A duras penas se cumplía una semana de haber huido de Cuba el dictador Fulgencio Batista el 1 de enero de 1959 y recién llegados estaban los barbudos a La Habana cuando Fidel Castro, que venía a salvar la isla y sus cayos adyacentes, y a los países vecinos y hasta los lejanos, formuló a sus conciudadanos esta pregunta trascendental: “¿Armas para qué?”. 

Les explicó didascálicamente que las armas que él y sus compañeros de lucha se habían visto en la obligación de tomar estaban justificadas por la necesidad imperiosa de un pueblo entero noble y trabajador para sacudirse el yugo de una dictadura brutal, pero que una vez logrado el empeño de recuperar las libertades y derechos para la nación había llegado el momento de transformar las armas en arados. “¿Armas para qué?”, repitió una y otra vez con la paciencia que lo caracterizaba. 

Ahora, las armas salían sobrando porque en la era de felicidad que se iniciaba sólo cabrían los cantos y la ilusión y la fraternidad y la esperanza y el trabajo creador. 

De guisa que, excepto las de su camarilla –las precisas para velar porque la paz recién reinaugurada no la fuera a violar un rezago resentido de la vieja dictadura– incautó las armas. Y desde aquel mismo instante él y su camarilla no pararon de insultar, acallar, avasallar, encarcelar, expropiar, torturar, matar. Y, hoy –dentro de no mucho habrán transcurrido 60 años–, sus seguidores siguen en lo mismo. Y el pueblo –¿armas para qué?– sin tener con qué defenderse. 

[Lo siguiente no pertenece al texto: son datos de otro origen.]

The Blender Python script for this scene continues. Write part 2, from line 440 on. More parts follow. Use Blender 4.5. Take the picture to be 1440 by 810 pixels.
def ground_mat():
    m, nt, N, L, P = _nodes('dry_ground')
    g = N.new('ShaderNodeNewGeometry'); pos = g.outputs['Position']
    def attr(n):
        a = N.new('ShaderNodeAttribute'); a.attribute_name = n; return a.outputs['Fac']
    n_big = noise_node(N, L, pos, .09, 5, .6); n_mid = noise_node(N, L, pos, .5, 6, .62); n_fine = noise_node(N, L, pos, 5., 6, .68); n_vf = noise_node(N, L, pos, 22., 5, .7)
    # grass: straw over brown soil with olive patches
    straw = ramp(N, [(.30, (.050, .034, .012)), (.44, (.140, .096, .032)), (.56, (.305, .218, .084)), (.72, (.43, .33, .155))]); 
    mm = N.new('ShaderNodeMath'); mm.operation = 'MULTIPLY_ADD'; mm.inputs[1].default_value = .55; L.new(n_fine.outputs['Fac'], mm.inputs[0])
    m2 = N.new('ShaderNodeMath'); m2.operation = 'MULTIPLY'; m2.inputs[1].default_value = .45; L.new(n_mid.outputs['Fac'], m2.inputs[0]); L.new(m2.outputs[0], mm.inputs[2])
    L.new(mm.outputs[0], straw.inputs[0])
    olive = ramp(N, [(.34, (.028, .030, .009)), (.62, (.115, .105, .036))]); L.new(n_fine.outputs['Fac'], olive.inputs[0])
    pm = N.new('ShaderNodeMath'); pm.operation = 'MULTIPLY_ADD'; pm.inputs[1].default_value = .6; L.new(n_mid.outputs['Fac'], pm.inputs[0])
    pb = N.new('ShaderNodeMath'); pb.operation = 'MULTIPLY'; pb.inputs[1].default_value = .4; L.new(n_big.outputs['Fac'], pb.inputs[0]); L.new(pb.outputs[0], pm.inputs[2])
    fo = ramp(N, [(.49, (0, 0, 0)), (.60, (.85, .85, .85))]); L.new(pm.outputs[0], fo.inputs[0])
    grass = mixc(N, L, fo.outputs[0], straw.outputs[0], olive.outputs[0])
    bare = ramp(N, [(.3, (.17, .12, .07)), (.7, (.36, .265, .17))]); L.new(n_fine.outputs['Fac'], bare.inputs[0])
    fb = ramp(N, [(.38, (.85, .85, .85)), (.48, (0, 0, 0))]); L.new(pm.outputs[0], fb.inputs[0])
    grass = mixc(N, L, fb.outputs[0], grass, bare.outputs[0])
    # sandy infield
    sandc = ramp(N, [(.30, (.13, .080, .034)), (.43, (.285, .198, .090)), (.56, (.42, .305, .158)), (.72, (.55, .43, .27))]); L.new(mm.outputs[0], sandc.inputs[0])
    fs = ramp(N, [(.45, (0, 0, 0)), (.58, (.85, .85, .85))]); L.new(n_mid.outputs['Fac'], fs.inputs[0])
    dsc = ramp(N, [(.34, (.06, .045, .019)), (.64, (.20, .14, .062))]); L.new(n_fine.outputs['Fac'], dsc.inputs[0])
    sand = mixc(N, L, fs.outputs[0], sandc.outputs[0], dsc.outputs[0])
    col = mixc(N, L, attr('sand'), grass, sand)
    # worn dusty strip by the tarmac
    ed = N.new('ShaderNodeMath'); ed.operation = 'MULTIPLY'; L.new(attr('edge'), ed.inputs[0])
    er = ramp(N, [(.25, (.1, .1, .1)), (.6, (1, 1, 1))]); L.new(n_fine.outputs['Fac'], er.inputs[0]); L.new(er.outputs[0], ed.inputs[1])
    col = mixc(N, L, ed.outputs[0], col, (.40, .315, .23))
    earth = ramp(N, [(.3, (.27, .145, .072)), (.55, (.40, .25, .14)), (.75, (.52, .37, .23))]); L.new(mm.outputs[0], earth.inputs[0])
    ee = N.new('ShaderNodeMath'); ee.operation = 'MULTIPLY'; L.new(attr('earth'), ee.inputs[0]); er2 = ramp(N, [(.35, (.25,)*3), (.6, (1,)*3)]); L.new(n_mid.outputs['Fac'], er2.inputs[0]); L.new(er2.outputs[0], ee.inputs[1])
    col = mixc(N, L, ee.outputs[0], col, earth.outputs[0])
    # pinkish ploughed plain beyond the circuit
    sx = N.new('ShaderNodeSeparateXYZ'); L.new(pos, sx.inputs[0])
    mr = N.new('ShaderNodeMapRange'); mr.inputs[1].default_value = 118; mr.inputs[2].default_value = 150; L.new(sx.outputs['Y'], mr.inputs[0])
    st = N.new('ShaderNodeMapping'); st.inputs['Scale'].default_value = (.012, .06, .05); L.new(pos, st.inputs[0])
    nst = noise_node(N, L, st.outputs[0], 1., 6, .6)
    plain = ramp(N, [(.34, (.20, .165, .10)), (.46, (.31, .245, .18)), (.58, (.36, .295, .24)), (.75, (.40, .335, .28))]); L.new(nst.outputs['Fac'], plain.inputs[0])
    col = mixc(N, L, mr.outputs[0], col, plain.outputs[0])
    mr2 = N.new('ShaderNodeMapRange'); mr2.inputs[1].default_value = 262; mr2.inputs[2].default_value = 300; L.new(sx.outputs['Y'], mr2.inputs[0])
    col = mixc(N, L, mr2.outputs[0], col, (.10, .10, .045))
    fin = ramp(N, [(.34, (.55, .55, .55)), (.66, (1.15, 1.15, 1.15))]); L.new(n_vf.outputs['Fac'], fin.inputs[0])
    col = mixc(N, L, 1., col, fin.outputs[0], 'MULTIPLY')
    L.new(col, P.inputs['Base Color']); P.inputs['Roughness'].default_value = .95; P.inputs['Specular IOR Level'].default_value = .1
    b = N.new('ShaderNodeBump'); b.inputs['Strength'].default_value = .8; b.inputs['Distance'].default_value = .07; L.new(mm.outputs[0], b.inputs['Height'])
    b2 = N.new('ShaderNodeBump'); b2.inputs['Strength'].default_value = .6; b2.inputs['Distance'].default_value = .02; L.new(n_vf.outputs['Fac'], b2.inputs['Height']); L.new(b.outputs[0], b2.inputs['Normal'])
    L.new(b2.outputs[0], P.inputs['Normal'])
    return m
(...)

Naturalmente, el compañero Castro no ha sido el único en la historia partidario de que el monopolio de las armas lo posea el Estado. 

El compañero Pepe Stalin hizo lo mismo, y antes el compañero Lenin. Los compañeros Hitler y Mussolini y Franco lo hicieron, no digamos los miembros de la dinastía Kim y los compañeritos Pol Pot y Mao.

Hasta los chinos actuales, abiertos al capitalismo por aquello de que “gato blanco o gato negro qué más da si caza ratones”, siguen con la mosca tras la oreja porque una vez en la plaza de Tiananmén un estudiante, uno solo, detuvo una hilera de tanques. 

Si eso lo hizo desarmado, calculan, qué no habría hecho al frente del estudiantado armado. Y hasta gobernantes no dictatoriales, aunque con propensión autoritaria, han incautado las armas de la población. 

Salvo en los Estados Unidos, que es la excepción, y justamente por serlo ha preservado sin un solo golpe de estado una maravillosa constitución que, otrosí, es la más antigua.

En los Estados Unidos, si aprecias las armas, te invitan a coleccionarlas; si te gusta cazar, puedes adquirir las adecuadas; si tienes familia que cuidar y propiedad que preservar y quieres encargarte de eso por ti mismo, nadie lo obstaculiza.

Pero más importante es que el derecho ciudadano a poseer y portar armas es lo único que impide a un Mao o a un Hitler angloparlante, a un Castro o un Pol Pot criminal encabezar un día una asonada que se haga con el poder en la tierra del libre al frente de mesnadas de Antifa o del KKK.

¿Armas para qué? Para que a los estadounidenses jamás nadie los convierta en esclavos.